** START Provided material **

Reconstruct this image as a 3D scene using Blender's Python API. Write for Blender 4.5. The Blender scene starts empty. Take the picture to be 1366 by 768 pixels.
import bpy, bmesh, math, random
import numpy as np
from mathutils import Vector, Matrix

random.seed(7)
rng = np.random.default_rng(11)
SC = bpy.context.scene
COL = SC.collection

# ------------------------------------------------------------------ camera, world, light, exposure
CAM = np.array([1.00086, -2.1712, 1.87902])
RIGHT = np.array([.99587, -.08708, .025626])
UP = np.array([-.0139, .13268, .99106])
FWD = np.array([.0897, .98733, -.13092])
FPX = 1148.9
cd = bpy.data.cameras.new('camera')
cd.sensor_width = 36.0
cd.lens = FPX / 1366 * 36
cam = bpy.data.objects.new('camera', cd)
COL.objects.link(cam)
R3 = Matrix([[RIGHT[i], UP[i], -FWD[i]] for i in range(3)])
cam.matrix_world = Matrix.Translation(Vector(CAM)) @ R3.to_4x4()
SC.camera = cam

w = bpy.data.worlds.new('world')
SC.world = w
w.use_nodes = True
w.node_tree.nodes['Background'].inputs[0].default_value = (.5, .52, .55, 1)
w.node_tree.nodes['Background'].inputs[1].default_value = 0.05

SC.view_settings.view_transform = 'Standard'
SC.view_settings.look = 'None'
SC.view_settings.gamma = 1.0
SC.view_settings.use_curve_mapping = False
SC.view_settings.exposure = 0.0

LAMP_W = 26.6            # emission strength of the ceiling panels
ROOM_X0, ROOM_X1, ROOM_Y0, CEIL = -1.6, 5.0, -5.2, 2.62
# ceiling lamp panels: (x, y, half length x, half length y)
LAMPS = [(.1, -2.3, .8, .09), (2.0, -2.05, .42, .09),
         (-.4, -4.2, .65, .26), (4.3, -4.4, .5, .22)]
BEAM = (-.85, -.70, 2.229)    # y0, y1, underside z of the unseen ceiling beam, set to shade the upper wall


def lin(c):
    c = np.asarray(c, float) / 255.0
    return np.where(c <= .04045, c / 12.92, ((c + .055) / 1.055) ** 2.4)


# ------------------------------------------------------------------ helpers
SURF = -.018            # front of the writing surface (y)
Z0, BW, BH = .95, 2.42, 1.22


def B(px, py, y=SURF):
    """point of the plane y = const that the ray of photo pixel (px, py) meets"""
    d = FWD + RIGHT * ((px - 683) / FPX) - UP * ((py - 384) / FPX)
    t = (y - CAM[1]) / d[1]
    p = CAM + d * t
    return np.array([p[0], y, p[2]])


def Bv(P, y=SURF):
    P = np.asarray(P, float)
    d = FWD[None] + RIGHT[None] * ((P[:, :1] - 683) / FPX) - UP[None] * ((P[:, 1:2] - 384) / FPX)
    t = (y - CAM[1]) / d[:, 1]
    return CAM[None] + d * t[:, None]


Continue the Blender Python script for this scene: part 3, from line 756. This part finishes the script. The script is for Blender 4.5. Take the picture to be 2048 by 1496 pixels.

** END Provided material **

**Task to complete:**
Produce an exact copy of every entry above.

**Task result:**
Reconstruct this image as a 3D scene using Blender's Python API. Write for Blender 4.5. The Blender scene starts empty. Take the picture to be 1366 by 768 pixels.
import bpy, bmesh, math, random
import numpy as np
from mathutils import Vector, Matrix

random.seed(7)
rng = np.random.default_rng(11)
SC = bpy.context.scene
COL = SC.collection

# ------------------------------------------------------------------ camera, world, light, exposure
CAM = np.array([1.00086, -2.1712, 1.87902])
RIGHT = np.array([.99587, -.08708, .025626])
UP = np.array([-.0139, .13268, .99106])
FWD = np.array([.0897, .98733, -.13092])
FPX = 1148.9
cd = bpy.data.cameras.new('camera')
cd.sensor_width = 36.0
cd.lens = FPX / 1366 * 36
cam = bpy.data.objects.new('camera', cd)
COL.objects.link(cam)
R3 = Matrix([[RIGHT[i], UP[i], -FWD[i]] for i in range(3)])
cam.matrix_world = Matrix.Translation(Vector(CAM)) @ R3.to_4x4()
SC.camera = cam

w = bpy.data.worlds.new('world')
SC.world = w
w.use_nodes = True
w.node_tree.nodes['Background'].inputs[0].default_value = (.5, .52, .55, 1)
w.node_tree.nodes['Background'].inputs[1].default_value = 0.05

SC.view_settings.view_transform = 'Standard'
SC.view_settings.look = 'None'
SC.view_settings.gamma = 1.0
SC.view_settings.use_curve_mapping = False
SC.view_settings.exposure = 0.0

LAMP_W = 26.6            # emission strength of the ceiling panels
ROOM_X0, ROOM_X1, ROOM_Y0, CEIL = -1.6, 5.0, -5.2, 2.62
# ceiling lamp panels: (x, y, half length x, half length y)
LAMPS = [(.1, -2.3, .8, .09), (2.0, -2.05, .42, .09),
         (-.4, -4.2, .65, .26), (4.3, -4.4, .5, .22)]
BEAM = (-.85, -.70, 2.229)    # y0, y1, underside z of the unseen ceiling beam, set to shade the upper wall


def lin(c):
    c = np.asarray(c, float) / 255.0
    return np.where(c <= .04045, c / 12.92, ((c + .055) / 1.055) ** 2.4)


# ------------------------------------------------------------------ helpers
SURF = -.018            # front of the writing surface (y)
Z0, BW, BH = .95, 2.42, 1.22


def B(px, py, y=SURF):
    """point of the plane y = const that the ray of photo pixel (px, py) meets"""
    d = FWD + RIGHT * ((px - 683) / FPX) - UP * ((py - 384) / FPX)
    t = (y - CAM[1]) / d[1]
    p = CAM + d * t
    return np.array([p[0], y, p[2]])


def Bv(P, y=SURF):
    P = np.asarray(P, float)
    d = FWD[None] + RIGHT[None] * ((P[:, :1] - 683) / FPX) - UP[None] * ((P[:, 1:2] - 384) / FPX)
    t = (y - CAM[1]) / d[:, 1]
    return CAM[None] + d * t[:, None]


Continue the Blender Python script for this scene: part 3, from line 756. This part finishes the script. The script is for Blender 4.5. Take the picture to be 2048 by 1496 pixels.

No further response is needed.